Engineering estimates are wrong by a factor of 2-3 by default. The planning fallacy is universal — you imagine the happy path, forget the integration work, ignore the things you don't know yet. The fix isn't 'estimate better'; it's 'estimate differently'.
Decompose to <2 day tasks
If a task is 'build the feature' (1 month), the estimate is fiction. Break to '<2 days each'. The tasks you can't estimate at this level are the ones hiding unknowns — that's where the real work is.
Estimate by reference, not by feel
'How long did the last similar feature take?' beats 'I think this is 3 days'. Build a reference list. New estimate: similar reference × adjustment factor for known differences. Calibrated; quickly improves.
Track three numbers
Optimistic (everything goes right). Realistic (typical). Pessimistic (something hidden bites). Most estimators give the optimistic. Communicate the realistic; track the pessimistic.
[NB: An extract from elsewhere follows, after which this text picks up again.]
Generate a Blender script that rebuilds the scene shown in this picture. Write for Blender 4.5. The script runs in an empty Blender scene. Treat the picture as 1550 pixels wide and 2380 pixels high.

Budget for integration and review
Coding the feature is half the work. Review cycles, integration with adjacent systems, bug fixes from QA, documentation. Add 50-100% to coding time. Skip this and you're chronically late.
Re-estimate, don't fix the schedule
Two weeks in, the estimate is wrong. Update it. Don't just push harder to hit the original. Re-estimating publicly trains the org to take new estimates seriously and to plan around realistic dates.